Washington, D.C., sometimes better known for political gridlock, ranked as the worst city for traffic congestion in 2010.
If you commute every day in the nation’s capital, you were stuck in traffic for about 74 hours last year – enough time for about 25 expense-account lunches. The delays added up to an additional $1,495 in fuel costs per auto commuter.
So why is the traffic in Washington so bad?
“Too many people,” replies John Townsend, a spokesman for AAA Mid-Atlantic.
The Washington metro area, he says, has been growing and prospering even while other parts of the United States went into recession. Now, some 1.7 million people drive to work every day on roads that were not built for that many cars.
“There is not one highway without a bottleneck,” says Mr. Townsend, noting that the beltway and I-95, the main north-south road, can be bumper to bumper during rush hour.

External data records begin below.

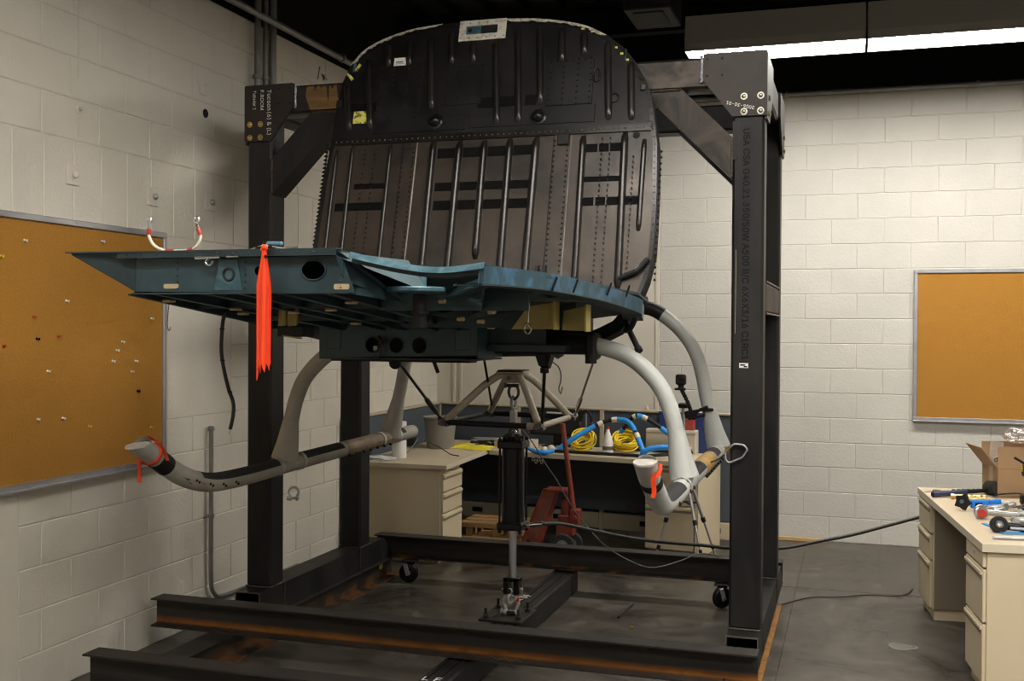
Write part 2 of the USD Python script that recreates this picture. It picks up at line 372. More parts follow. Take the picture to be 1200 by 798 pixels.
# timber left lying along the foot of the back wall
obj('timber_strip', rot_about(box(-.62, -.21, 9.18, 9.205, 0, .03, .003), -1.5, (0, 0, 1), (-.4, 9.19, 0)), 'wood_pale', label='thin pale timber strip lying on the floor along the foot of the back wall', cat='timber')

# ------------------------------------------------------------------ wall fittings
def conduit(name, label, pts, r, straps=(), n=10, sm=6, mat_='conduit_grey'):
    t = thing(name, label, 'conduit', pts[0])
    obj('pipe', tube(spline(pts, sm) if sm else np.array(pts), r, n), mat_, t, smooth=40)
    for p, ax in straps: obj('strap', cyl(A(*p)-A(*ax)*.012, ax, r*1.45, .024, 12, .002), mat_, t, smooth=30)
    return t
conduit('conduit', 'long grey conduit running along the top of the left block wall', [(XL+.13, 2.5, 3.672), (XL+.13, 5.6, 3.66), (XL+.13, 9.22, 3.652)], .022, [((XL+.13, 7.03, 3.66), (0, 1, 0)), ((XL+.13, 5.0, 3.662), (0, 1, 0))])
conduit('conduit', 'long grey conduit running along the top of the back wall', [(-3.4, 9.17, 3.668), (-.6, 9.17, 3.668), (4.1, 9.17, 3.662)], .020, [((-.55, 9.17, 3.668), (1, 0, 0)), ((.9, 9.17, 3.666), (1, 0, 0))])
for y, r, z0, lab in ((6.02, .021, 2.6, 'vertical conduit above the left gusset, leftmost of three'), (6.115, .016, 2.6, 'thin middle one of the three vertical conduits above the left gusset'), (6.20, .026, 2.6, 'thick vertical conduit above the left gusset, rightmost of three')):
    t = conduit('conduit', lab, [(XL+.05, y, z0), (XL+.05, y, 3.4), (XL+.05, y, ZC-.3)], r, [((XL+.05, y, 3.36 - .04*r/.016), (0, 0, 1))] if r < .025 else [], sm=0)
conduit('conduit', 'thin upright conduit low on the left wall, bending along the floor behind the steel post', [(XL+.03, 5.546, 1.15), (XL+.03, 5.547, .6), (XL+.03, 5.549, .24), (XL+.03, 5.585, .15), (XL+.03, 5.66, .118), (XL+.03, 5.9, .11), (XL+.03, 6.6, .11)], .0135, [((XL+.03, 5.546, 1.135), (0, 0, 1)), ((XL+.03, 5.547, .62), (0, 0, 1))])
for y, z, lab in ((4.386, 2.472, 'small square anchor plate above the large left corkboard, leftmost of three'), (5.017, 2.44, 'small anchor plate with bolt above the right end of the left corkboard'), (5.563, 2.47, 'small anchor plate on the left wall beside the steel post gusset')):
    t = thing('anchor_plate', lab, 'bracket', (XL, y, z))
    obj('plate', box(XL+.003, XL+.014, y-.045, y+.045, z-.05, z+.05, .002), 'block_paint', t)
    obj('bolt', ball((XL+.02, y+.005, z), .017, 2, (1, 1, 1)), 'galvanised' if y > 5 else 'block_paint', t, smooth=True)
t = thing('anchor_bolt', 'painted anchor bolt stub high on the left wall', 'bolt', (XL, 4.43, 2.80))
obj('washer', cyl((XL+.003, 4.43, 2.80), (1, 0, 0), .026, .008, 14), 'block_paint', t); obj('stud', cyl((XL+.01, 4.43, 2.80), (1, 0, 0), .011, .016, 10), 'block_paint_grey', t)

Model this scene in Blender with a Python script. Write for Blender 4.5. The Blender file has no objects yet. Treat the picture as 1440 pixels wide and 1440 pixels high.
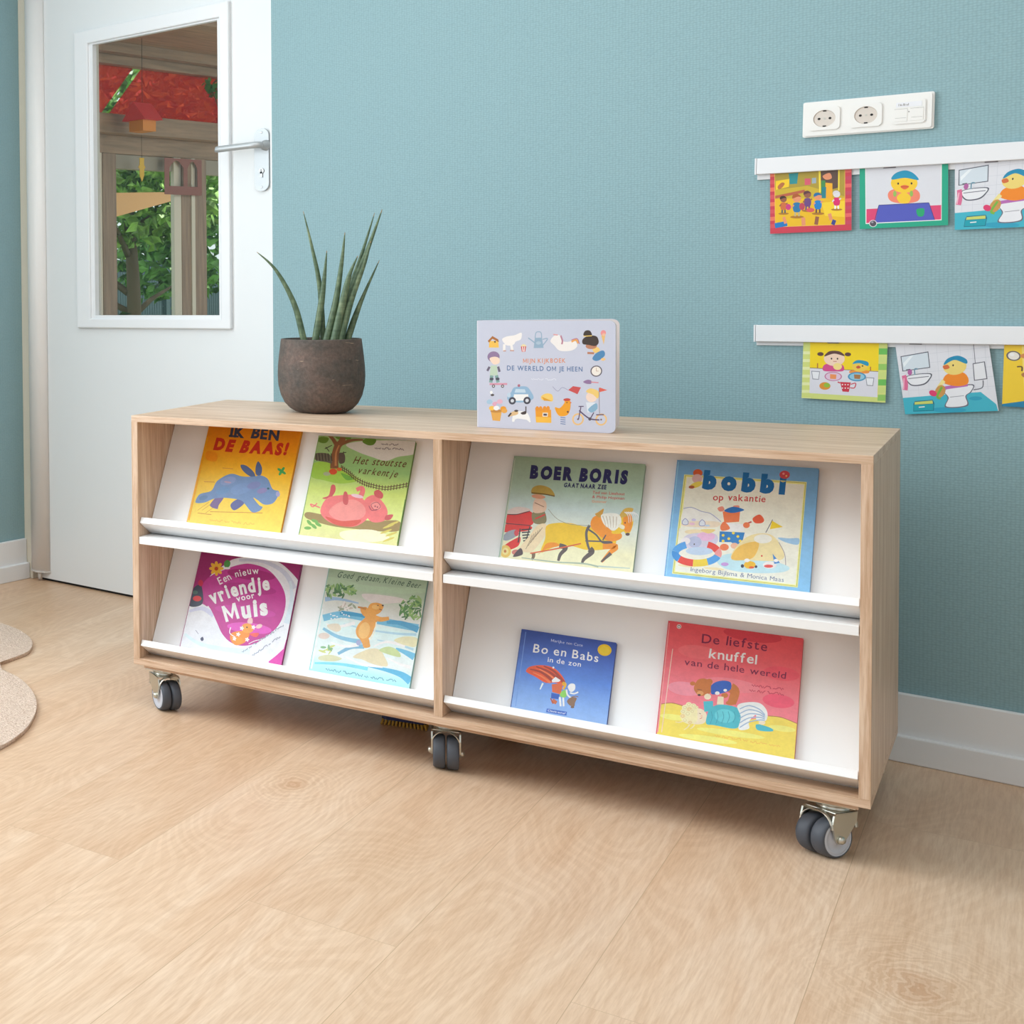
import bpy, bmesh, math, random
from mathutils import Vector, Matrix
random.seed(7)
S = bpy.context.scene
COL = S.collection
PI = math.pi
R = math.radians

# ------------------------------------------------------------------ camera
def make_camera():
    cd = bpy.data.cameras.new('camera'); co = bpy.data.objects.new('camera', cd); COL.objects.link(co)
    psi, th, rho = 0.973167, -0.032982, -0.022676
    Rv = Vector((math.cos(psi), math.sin(psi), 0))
    Fv = Vector((-math.sin(psi)*math.cos(th), math.cos(psi)*math.cos(th), math.sin(th)))
    Uv = Rv.cross(Fv)
    xb = Rv*math.cos(rho) + Uv*math.sin(rho)
    yb = -Rv*math.sin(rho) + Uv*math.cos(rho)
    m = Matrix((xb, yb, -Fv)).transposed().to_4x4()
    m.translation = (2.24882, -3.98287, 1.10618)
    co.matrix_world = m
    cd.sensor_fit = 'HORIZONTAL'; cd.sensor_width = 36.0
    cd.lens = 46.4889; cd.shift_x = 0.860034; cd.shift_y = -0.169891
    cd.clip_start = 0.05; cd.clip_end = 200
    S.camera = co
make_camera()

# ------------------------------------------------------------------ world, lights, exposure
W = bpy.data.worlds.new('World'); S.world = W; W.use_nodes = True
bg = W.node_tree.nodes['Background']
bg.inputs[0].default_value = (0.86, 0.94, 1.0, 1); bg.inputs[1].default_value = 1.15

def area(name, loc, target, sx, sy, power, col=(1, 1, 1)):
    l = bpy.data.lights.new(name, 'AREA'); l.shape = 'RECTANGLE'; l.size = sx; l.size_y = sy
    l.energy = power; l.color = col
    o = bpy.data.objects.new(name, l); COL.objects.link(o); o.location = loc
    o.rotation_euler = (Vector(target)-Vector(loc)).to_track_quat('-Z', 'Y').to_euler()
    return o
area('window_light', (-1.15, -2.35, 1.52), (2.0, -1.3, 0.4), 2.1, 1.9, 60, (0.86, 0.94, 1.0))
sun = bpy.data.lights.new('sun', 'SUN'); sun.energy = 6.5; sun.angle = R(2); sun.color = (1.0, 0.96, 0.88)
so = bpy.data.objects.new('sun', sun); COL.objects.link(so); so.rotation_euler = Vector((-0.2, -0.4, -0.9)).to_track_quat('-Z', 'Y').to_euler()
area('ceiling_light', (0.65, -2.3, 2.78), (0.65, -2.3, 0), 3.3, 3.6, 58, (0.88, 0.95, 1.0))
vs = S.view_settings
S.display_settings.display_device = 'sRGB'
vs.view_transform = 'Standard'; vs.look = 'None'; vs.gamma = 1.0; vs.use_curve_mapping = False
vs.exposure = 0.0

# ------------------------------------------------------------------ helpers
def s2l(c):
    c = c/255.0
    return c/12.92 if c <= 0.04045 else ((c+0.055)/1.055)**2.4
def lin(rgb): return tuple(s2l(v) for v in rgb)
def rgba(rgb): return lin(rgb)+(1.0,)

def mat(name, rgb, rough=0.5, metal=0.0, **kw):
    m = bpy.data.materials.new(name); m.use_nodes = True
    b = m.node_tree.nodes['Principled BSDF']
    b.inputs['Base Color'].default_value = rgba(rgb)
    b.inputs['Roughness'].default_value = rough
    b.inputs['Metallic'].default_value = metal
    for k, v in kw.items(): b.inputs[k].default_value = v
    return m
class N:
    """small node graph helper"""
    def __init__(s, m): s.t = m.node_tree; s.b = s.t.nodes['Principled BSDF']
    def add(s, typ, ins=None, **props):
        n = s.t.nodes.new(typ)
        for k, v in props.items(): setattr(n, k, v)
        for k, v in (ins or {}).items():
            if hasattr(v, 'is_output'): s.t.links.new(v, n.inputs[k])
            else: n.inputs[k].default_value = v
        return n
    def ramp(s, fac, stops):
        n = s.t.nodes.new('ShaderNodeValToRGB'); s.t.links.new(fac, n.inputs[0])
        e = n.color_ramp.elements
        while len(e) < len(stops): e.new(0.5)
        for i, (p, c) in enumerate(stops): e[i].position = p; e[i].color = c
        return n.outputs[0]
    def mix(s, fac, a, b, blend='MIX'):
        n = s.t.nodes.new('ShaderNodeMix'); n.data_type = 'RGBA'; n.blend_type = blend
        for sock, v in ((n.inputs['Factor'], fac), (n.inputs[6], a), (n.inputs[7], b)):
            if hasattr(v, 'is_output'): s.t.links.new(v, sock)
            else: sock.default_value = v
        return n.outputs[2]
    def math(s, op, a, b=0.0):
        n = s.t.nodes.new('ShaderNodeMath'); n.operation = op
        for i, v in enumerate((a, b)):
            if hasattr(v, 'is_output'): s.t.links.new(v, n.inputs[i])
            else: n.inputs[i].default_value = v
        return n.outputs[0]
    def link(s, a, b): s.t.links.new(a, b)
    def bump(s, h, strength, dist):
        n = s.add('ShaderNodeBump', {'Height': h, 'Strength': strength, 'Distance': dist})
        s.link(n.outputs[0], s.b.inputs['Normal'])

def tag(o, label=None, cat=None, group=None, kind=None):
    if label: o['label'] = label
    if cat: o['category'] = cat
    if group: o['group'] = group
    if kind: o['kind'] = kind
    return o
def empty(name, loc=(0, 0, 0), rot=(0, 0, 0)):
    o = bpy.data.objects.new(name, None); COL.objects.link(o)
    o.location = loc; o.rotation_euler = rot; o.empty_display_size = 0.05
    return o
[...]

It will only get worse, he says, as a result of the Pentagon’s base realignment, which will add thousands of commuters to the region once the military gets through closing other facilities. For example, Andrews Air Force Base will get 6,000 new jobs, Fort Meade will add 7,000, and Fort Belvoir will grow by 19,000 jobs.
The region is adding high-occupancy toll lanes for cars carrying three or more people. And Washington itself is taking up 70 road construction projects. However, Townsend says, that will not be enough. “You cannot build enough roads to build your way out of the problem,” he says.